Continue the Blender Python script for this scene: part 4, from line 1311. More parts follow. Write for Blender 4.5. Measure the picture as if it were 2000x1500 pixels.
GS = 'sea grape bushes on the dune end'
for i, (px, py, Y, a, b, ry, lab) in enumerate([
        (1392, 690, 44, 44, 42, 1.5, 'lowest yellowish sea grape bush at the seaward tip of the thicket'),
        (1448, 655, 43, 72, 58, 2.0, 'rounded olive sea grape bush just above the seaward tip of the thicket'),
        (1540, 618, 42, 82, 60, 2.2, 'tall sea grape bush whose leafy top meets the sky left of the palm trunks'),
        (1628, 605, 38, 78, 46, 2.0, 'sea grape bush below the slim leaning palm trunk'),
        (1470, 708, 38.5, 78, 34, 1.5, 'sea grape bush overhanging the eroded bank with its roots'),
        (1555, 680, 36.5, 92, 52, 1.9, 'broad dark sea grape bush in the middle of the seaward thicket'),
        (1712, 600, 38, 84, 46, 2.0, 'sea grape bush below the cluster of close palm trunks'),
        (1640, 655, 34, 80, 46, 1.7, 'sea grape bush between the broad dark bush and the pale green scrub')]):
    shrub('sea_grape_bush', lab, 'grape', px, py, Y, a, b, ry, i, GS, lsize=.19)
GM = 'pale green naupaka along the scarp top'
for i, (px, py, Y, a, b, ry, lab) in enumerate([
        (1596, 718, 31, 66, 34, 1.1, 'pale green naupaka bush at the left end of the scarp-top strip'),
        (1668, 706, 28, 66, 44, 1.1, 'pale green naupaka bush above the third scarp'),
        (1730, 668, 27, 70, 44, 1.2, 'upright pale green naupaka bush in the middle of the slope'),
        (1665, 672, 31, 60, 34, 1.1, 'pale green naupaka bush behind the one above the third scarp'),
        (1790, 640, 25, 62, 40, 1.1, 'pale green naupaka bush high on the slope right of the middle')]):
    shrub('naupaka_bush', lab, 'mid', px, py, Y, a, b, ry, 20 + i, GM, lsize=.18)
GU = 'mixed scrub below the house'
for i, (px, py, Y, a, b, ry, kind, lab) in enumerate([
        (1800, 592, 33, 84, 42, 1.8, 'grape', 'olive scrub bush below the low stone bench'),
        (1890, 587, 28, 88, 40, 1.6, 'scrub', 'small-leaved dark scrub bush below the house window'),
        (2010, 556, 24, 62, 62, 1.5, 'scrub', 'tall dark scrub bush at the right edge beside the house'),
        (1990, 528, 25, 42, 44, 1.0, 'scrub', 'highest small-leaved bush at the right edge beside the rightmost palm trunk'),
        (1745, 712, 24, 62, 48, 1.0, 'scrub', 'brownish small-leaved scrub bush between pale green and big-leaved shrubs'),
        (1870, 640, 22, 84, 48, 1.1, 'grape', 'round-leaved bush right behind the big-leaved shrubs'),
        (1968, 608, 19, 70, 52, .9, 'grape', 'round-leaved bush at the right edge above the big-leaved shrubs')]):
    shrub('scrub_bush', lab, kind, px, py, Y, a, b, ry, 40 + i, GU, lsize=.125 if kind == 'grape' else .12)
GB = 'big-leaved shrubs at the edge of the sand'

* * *

* What is required
Recite the full listing above exactly.

* Answer to this exercise
Continue the Blender Python script for this scene: part 4, from line 1311. More parts follow. Write for Blender 4.5. Measure the picture as if it were 2000x1500 pixels.
GS = 'sea grape bushes on the dune end'
for i, (px, py, Y, a, b, ry, lab) in enumerate([
        (1392, 690, 44, 44, 42, 1.5, 'lowest yellowish sea grape bush at the seaward tip of the thicket'),
        (1448, 655, 43, 72, 58, 2.0, 'rounded olive sea grape bush just above the seaward tip of the thicket'),
        (1540, 618, 42, 82, 60, 2.2, 'tall sea grape bush whose leafy top meets the sky left of the palm trunks'),
        (1628, 605, 38, 78, 46, 2.0, 'sea grape bush below the slim leaning palm trunk'),
        (1470, 708, 38.5, 78, 34, 1.5, 'sea grape bush overhanging the eroded bank with its roots'),
        (1555, 680, 36.5, 92, 52, 1.9, 'broad dark sea grape bush in the middle of the seaward thicket'),
        (1712, 600, 38, 84, 46, 2.0, 'sea grape bush below the cluster of close palm trunks'),
        (1640, 655, 34, 80, 46, 1.7, 'sea grape bush between the broad dark bush and the pale green scrub')]):
    shrub('sea_grape_bush', lab, 'grape', px, py, Y, a, b, ry, i, GS, lsize=.19)
GM = 'pale green naupaka along the scarp top'
for i, (px, py, Y, a, b, ry, lab) in enumerate([
        (1596, 718, 31, 66, 34, 1.1, 'pale green naupaka bush at the left end of the scarp-top strip'),
        (1668, 706, 28, 66, 44, 1.1, 'pale green naupaka bush above the third scarp'),
        (1730, 668, 27, 70, 44, 1.2, 'upright pale green naupaka bush in the middle of the slope'),
        (1665, 672, 31, 60, 34, 1.1, 'pale green naupaka bush behind the one above the third scarp'),
        (1790, 640, 25, 62, 40, 1.1, 'pale green naupaka bush high on the slope right of the middle')]):
    shrub('naupaka_bush', lab, 'mid', px, py, Y, a, b, ry, 20 + i, GM, lsize=.18)
GU = 'mixed scrub below the house'
for i, (px, py, Y, a, b, ry, kind, lab) in enumerate([
        (1800, 592, 33, 84, 42, 1.8, 'grape', 'olive scrub bush below the low stone bench'),
        (1890, 587, 28, 88, 40, 1.6, 'scrub', 'small-leaved dark scrub bush below the house window'),
        (2010, 556, 24, 62, 62, 1.5, 'scrub', 'tall dark scrub bush at the right edge beside the house'),
        (1990, 528, 25, 42, 44, 1.0, 'scrub', 'highest small-leaved bush at the right edge beside the rightmost palm trunk'),
        (1745, 712, 24, 62, 48, 1.0, 'scrub', 'brownish small-leaved scrub bush between pale green and big-leaved shrubs'),
        (1870, 640, 22, 84, 48, 1.1, 'grape', 'round-leaved bush right behind the big-leaved shrubs'),
        (1968, 608, 19, 70, 52, .9, 'grape', 'round-leaved bush at the right edge above the big-leaved shrubs')]):
    shrub('scrub_bush', lab, kind, px, py, Y, a, b, ry, 40 + i, GU, lsize=.125 if kind == 'grape' else .12)
GB = 'big-leaved shrubs at the edge of the sand'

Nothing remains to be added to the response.